Jacob gets just the barest taste of the greatness of this God in his vision.  It will be awhile yet before humanity begins to learn that God is the only God.  It will be longer yet before humanity learns the real depth of God’s abiding love and presence, expressed by the Psalmist:    
         
O LORD, you have searched me and known me.  You know when I sit down
           and when I rise up….Where can I go from your spirit?  Or where can I flee
           from your presence?  If I ascend to heaven, you are there; if I make my bed
          in Sheol, you are there.  If I take the wings of the morning and settle at the
          farthest limits of the sea, even there your hand shall lead me, and your right
         hand shall hold me fast.
And it will be longer yet before humanity learns just how far God will come down to earth, when God actually becomes a human being in the person of Jesus Christ, born in Bethlehem, ministers among the scribes, Pharisees, fishermen, women, and the poor, is killed on Friday, and rises up on Sunday to establish once and for all a life of peace, justice, and love forever.  Yes, Jacob gets just the barest taste of the greatness of this God in his vision.  But it stuns him nevertheless.

Jacob learns something new in his dream.  What he learns is that God has always been present with him.  In that knowledge he vows to follow this God in keeping with the promise already given to him.  He takes the rock he used for a pillow and marks this ordinary place where he found God to be and calls it “ Bethel ” (Hebrew for ‘house of God’).  He goes forth from there not knowing exactly where he is going but trusting in the call of God to lead him every step of the way.  

The watch is on.  They are on the lookout for Springer to see if she again returns with her family to their summer migration spot…..  They are waiting to see if she is still with her family, still within calling distance.  

The watch is on for you.  Are you out of calling distance from God?  

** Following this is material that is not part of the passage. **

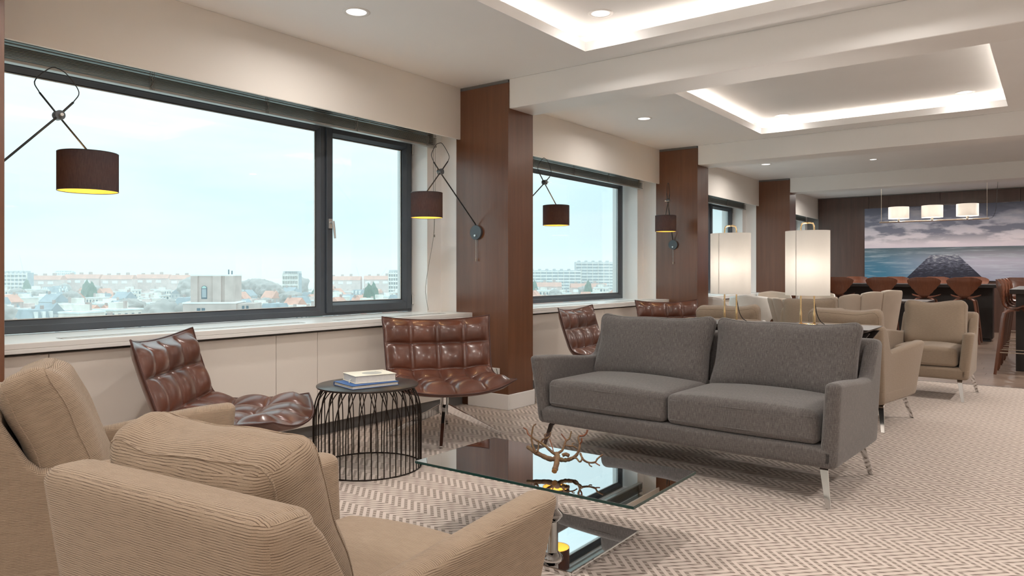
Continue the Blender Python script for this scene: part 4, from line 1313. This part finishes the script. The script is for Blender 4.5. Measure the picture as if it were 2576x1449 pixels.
# ================================================================ PICTURE, SOCKET
def seascape():
    """photograph of a stone pier running out to a grey sea under broken cloud; local x across, z up, in metres"""
    t = NT('seascape_print')
    sp = t.n('SeparateXYZ'); oc = t.coord('Object'); t.t.links.new(oc, sp.inputs[0])
    x, z = sp.outputs[0], sp.outputs[2]
    HZ = .67
    # sky
    zs = t.math('DIVIDE', t.math('SUBTRACT', z, HZ), .83)
    base = t.ramp(zs, [(0.0, (.66, .58, .66)), (.14, (.74, .67, .72)), (.34, (.62, .58, .64)), (.66, (.34, .36, .45)), (1.0, (.10, .12, .18))])
    warp = t.n('CombineXYZ'); t.t.links.new(x, warp.inputs[0]); t.t.links.new(t.math('MULTIPLY', z, 3.2), warp.inputs[1])
    n1 = t.noise(warp.outputs[0], 1.7, 7, .52)
    dark = t.ramp(n1, [(.46, (0, 0, 0)), (.55, (1, 1, 1))])
    lit = t.ramp(n1, [(.30, (1, 1, 1)), (.44, (0, 0, 0))])
    amt = t.ramp(zs, [(.05, (0, 0, 0)), (.35, (.85, .85, .85))])
    sky = t.mix(t.math('MULTIPLY', dark, amt), base, c4(.10, .115, .175))
    sky = t.mix(t.math('MULTIPLY', lit, .30), sky, c4(.85, .78, .78))
    # sea
    zz = t.math('DIVIDE', z, HZ)
    blue = t.ramp(zz, [(0, (.035, .17, .28)), (.55, (.06, .17, .26)), (.85, (.09, .16, .21)), (1.0, (.07, .12, .15))])
    mauve = t.ramp(zz, [(0, (.25, .27, .36)), (.6, (.42, .41, .50)), (.86, (.19, .20, .23)), (1.0, (.07, .10, .12))])
    sea = t.mix(t.ramp(t.math('DIVIDE', x, 3.2), [(.12, (0, 0, 0)), (.62, (1, 1, 1))]), blue, mauve)
    wv = t.n('CombineXYZ'); t.t.links.new(t.math('MULTIPLY', x, .55), wv.inputs[0]); t.t.links.new(t.math('MULTIPLY', z, 6.0), wv.inputs[1])
    n2 = t.noise(wv.outputs[0], 2.6, 4, .6)
    sea = t.mix(t.ramp(n2, [(.50, (0, 0, 0)), (.75, (.55, .55, .55))]), sea, c4(.55, .62, .68))
    # pier
    PX, TOP = 1.445, .515
    half = t.math('MULTIPLY_ADD', t.math('SUBTRACT', TOP, z), .92, .235)
    ins = t.math('LESS_THAN', t.math('ABSOLUTE', t.math('SUBTRACT', x, PX)), half)
    pier_m = t.math('MULTIPLY', ins, t.math('LESS_THAN', z, TOP))
    pv = t.n('CombineXYZ'); t.t.links.new(t.math('MULTIPLY', x, 1.6), pv.inputs[0]); t.t.links.new(t.math('MULTIPLY', z, 6.0), pv.inputs[1])
    n3 = t.noise(pv.outputs[0], 7.0, 5, .68)
    wet = t.ramp(t.math('ADD', n3, t.math('MULTIPLY', t.math('SUBTRACT', z, .30), .75)), [(.42, (.012, .014, .030)), (.60, (.10, .11, .16)), (.82, (.58, .60, .63))])
    col = t.mix(t.math('GREATER_THAN', z, HZ), sea, sky)
    col = t.mix(pier_m, col, wet)
    t.bsdf(col, .45)
seascape()
PC = empty('seascape_picture', (-3.255, Y_FAR - .022, .99)); set_props(PC, 'large seascape photograph of a pier under clouds on the far wall', 'picture')
MB().box(0, 4.3, -.035, -.031, 0, 1.505).build('print', 'seascape_print', PC)
MB().box(.004, 4.296, -.031, 0, .004, 1.501).build('backing_board', 'gasket_black', PC)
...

I have such good news for you today.  What Jacob was just beginning to learn way back then you have known for a very long time—you just keep forgetting.  Sisters and brothers, you are never out of calling distance from God.  I don’t care where you go, how many distractions you follow after, how many weeds grow up around you, you are never out of calling distance from God.  Nov matter how many times you pretend not to hear, God still calls your name.  God, you see, is never far away.  That image of God in which you were created, that bit of God’s grace planted at the very beginning in your heart, always resonates with that distinctive sound of God’s love, calling you to be the person you were made to be, calling you back to a life of promise, fulfillment, and joy, calling you and all of creation to peace, justice, and love just the way you were made.

No, you are never out of calling distance from God.  Just listen, listen for that familiar, distinctive sound of the calling of God’s love.  You don’t’ have to listen very hard before you hear God calling out your name.